In contrast, the statute, sec. 243.001 (art. 2372w), recites the following purpose for its enactment:
Sec. 243.001(a) The legislature finds that the unrestricted location of certain sexually oriented businesses may be detrimental to the public health, safety, and welfare by contributing to the decline of residential and business neighborhoods and the growth of criminal activity. The purpose of this chapter is to provide local governments a means of remedying this problem.

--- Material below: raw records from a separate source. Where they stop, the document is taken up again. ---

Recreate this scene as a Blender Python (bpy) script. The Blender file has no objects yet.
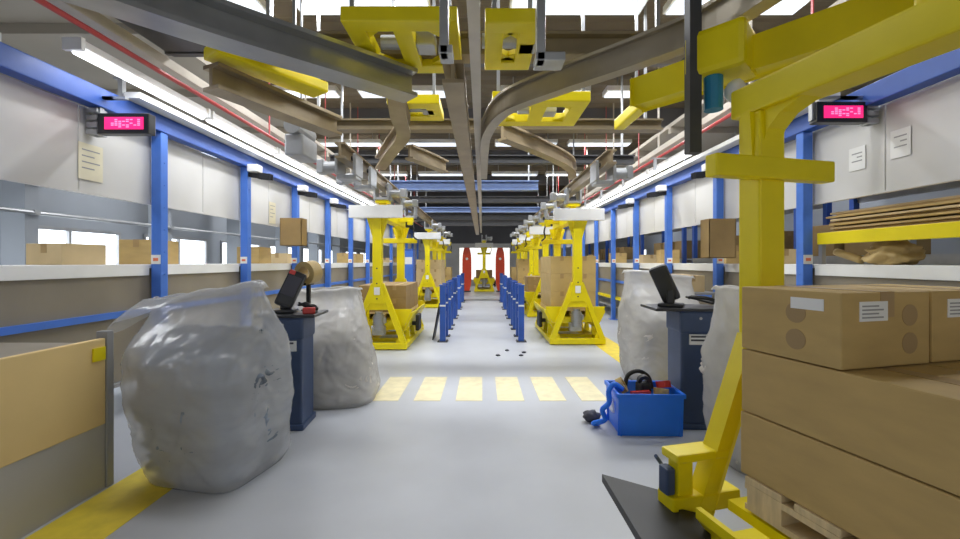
import bpy, bmesh, math, random
from mathutils import Vector, Matrix, noise
random.seed(7)
R = math.radians
C = bpy.context.scene.collection
scene = bpy.context.scene

# ------------------------------------------------------------------ materials
def mat(name, col, rough=0.5, metal=0.0, var=0.08, scale=6.0, bump=0.0, bscale=40.0, stretch=(1, 1, 1), spec=0.5, trans=0.0):
    m = bpy.data.materials.new(name); m.use_nodes = True
    nt = m.node_tree; b = nt.nodes['Principled BSDF']
    b.inputs['Roughness'].default_value = rough
    b.inputs['Metallic'].default_value = metal
    b.inputs['Specular IOR Level'].default_value = spec
    tc = nt.nodes.new('ShaderNodeTexCoord'); mp = nt.nodes.new('ShaderNodeMapping')
    mp.inputs['Scale'].default_value = stretch
    nt.links.new(tc.outputs['Object'], mp.inputs['Vector'])
    nz = nt.nodes.new('ShaderNodeTexNoise'); nz.inputs['Scale'].default_value = scale; nz.inputs['Detail'].default_value = 5
    nt.links.new(mp.outputs['Vector'], nz.inputs['Vector'])
    rp = nt.nodes.new('ShaderNodeValToRGB')
    rp.color_ramp.elements[0].position = 0.3; rp.color_ramp.elements[1].position = 0.7
    rp.color_ramp.elements[0].color = tuple(max(0, c * (1 - var)) for c in col) + (1,)
    rp.color_ramp.elements[1].color = tuple(min(1, c * (1 + var)) for c in col) + (1,)
    nt.links.new(nz.outputs['Fac'], rp.inputs['Fac'])
    nt.links.new(rp.outputs['Color'], b.inputs['Base Color'])
    if bump > 0:
        n2 = nt.nodes.new('ShaderNodeTexNoise'); n2.inputs['Scale'].default_value = bscale; n2.inputs['Detail'].default_value = 4
        bp = nt.nodes.new('ShaderNodeBump'); bp.inputs['Strength'].default_value = bump; bp.inputs['Distance'].default_value = 0.02
        nt.links.new(mp.outputs['Vector'], n2.inputs['Vector'])
        nt.links.new(n2.outputs['Fac'], bp.inputs['Height']); nt.links.new(bp.outputs['Normal'], b.inputs['Normal'])
    if trans > 0:
        tr = nt.nodes.new('ShaderNodeBsdfTranslucent'); mx = nt.nodes.new('ShaderNodeMixShader'); mx.inputs['Fac'].default_value = trans
        nt.links.new(rp.outputs['Color'], tr.inputs['Color'])
        out = nt.nodes['Material Output']
        nt.links.new(b.outputs['BSDF'], mx.inputs[1]); nt.links.new(tr.outputs['BSDF'], mx.inputs[2]); nt.links.new(mx.outputs['Shader'], out.inputs['Surface'])
    return m

def film(name, col, rough, var, alpha, trans, stretch, bump=0.9, scale=2.2):
    m = mat(name, col, rough, 0.0, var, 2.4, stretch=stretch, spec=0.7)
    nt = m.node_tree; b = nt.nodes['Principled BSDF']; mp = nt.nodes['Mapping']; rp = nt.nodes['Color Ramp']
    r1 = nt.nodes.new('ShaderNodeTexNoise'); r1.noise_type = 'RIDGED_MULTIFRACTAL'; r1.inputs['Scale'].default_value = scale; r1.inputs['Detail'].default_value = 3; r1.inputs['Distortion'].default_value = 0.6
    nt.links.new(mp.outputs['Vector'], r1.inputs['Vector'])
    bp = nt.nodes.new('ShaderNodeBump'); bp.inputs['Strength'].default_value = bump; bp.inputs['Distance'].default_value = 0.035
    nt.links.new(r1.outputs['Fac'], bp.inputs['Height']); nt.links.new(bp.outputs['Normal'], b.inputs['Normal'])
    tl = nt.nodes.new('ShaderNodeBsdfTranslucent'); tp = nt.nodes.new('ShaderNodeBsdfTransparent')
    nt.links.new(rp.outputs['Color'], tl.inputs['Color'])
    m1 = nt.nodes.new('ShaderNodeMixShader'); m1.inputs['Fac'].default_value = trans
    m2 = nt.nodes.new('ShaderNodeMixShader'); m2.inputs['Fac'].default_value = alpha
    nt.links.new(b.outputs['BSDF'], m1.inputs[1]); nt.links.new(tl.outputs['BSDF'], m1.inputs[2])
    nt.links.new(m1.outputs['Shader'], m2.inputs[1]); nt.links.new(tp.outputs['BSDF'], m2.inputs[2])
    nt.links.new(m2.outputs['Shader'], nt.nodes['Material Output'].inputs['Surface'])
    return m

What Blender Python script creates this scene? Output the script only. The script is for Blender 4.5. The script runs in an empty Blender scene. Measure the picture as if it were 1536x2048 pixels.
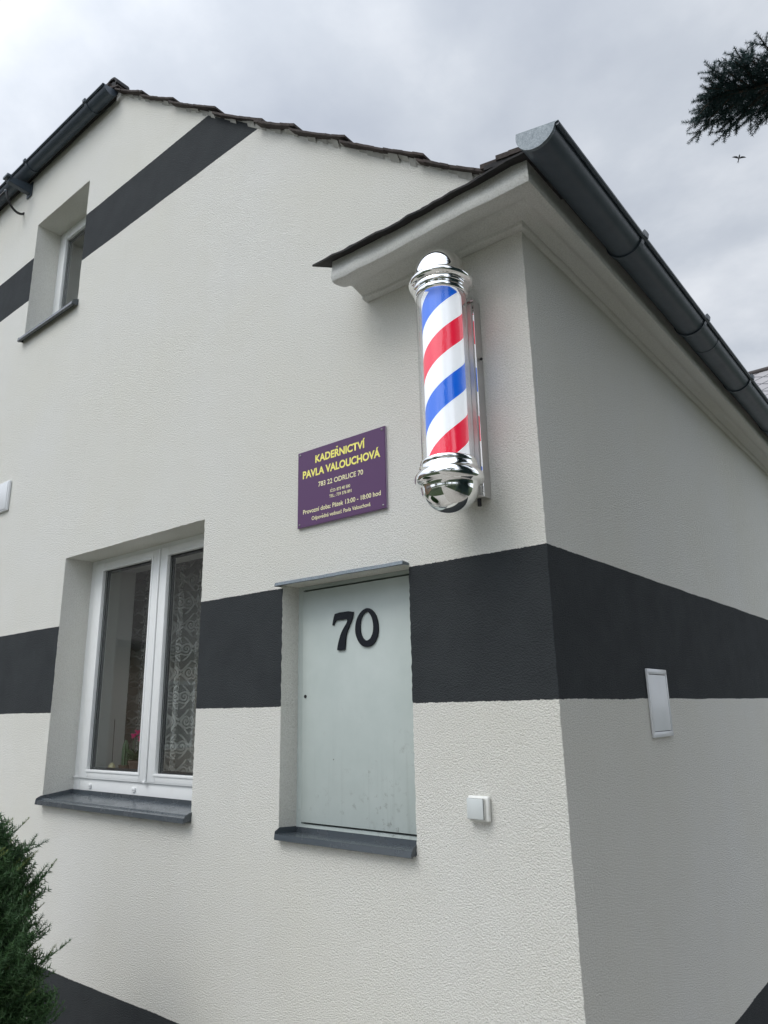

It is clear that the ordinance requires a permit as proof of interior design compliance to discourage the use of an adult arcade as a place for sexual encounters, while the permit requirement of art. 2372w was enacted to ensure an upgrading of residential and business neighborhoods and to prevent crime in those areas. Absent a direct conflict, courts are to harmonize different statutes whenever possible, even though the statutes may relate generally to the same subject, so as to give effect to both enactments. Standard v. Sadler, 383 S.W.2d 391, 395 (Tex.1964). Because these laws attempt to achieve different goals through different means of regulation, there is no conflict or inconsistency between them. Appellant's fifth point of error is overruled.
The judgment is affirmed.
NOTES
[*] Assigned to this case by the Chief Justice of the Supreme Court pursuant to Tex.Gov't Code Ann. § 74.003 (Vernon 1988).
[1] Tex.Rev.Civ.Stat.Ann. 2372w, ch. 229, 1979 Tex.Gen.Laws 498-99, repealed by ch. 149, sec. 49(1), 1987 Tex.Gen.Laws 1307.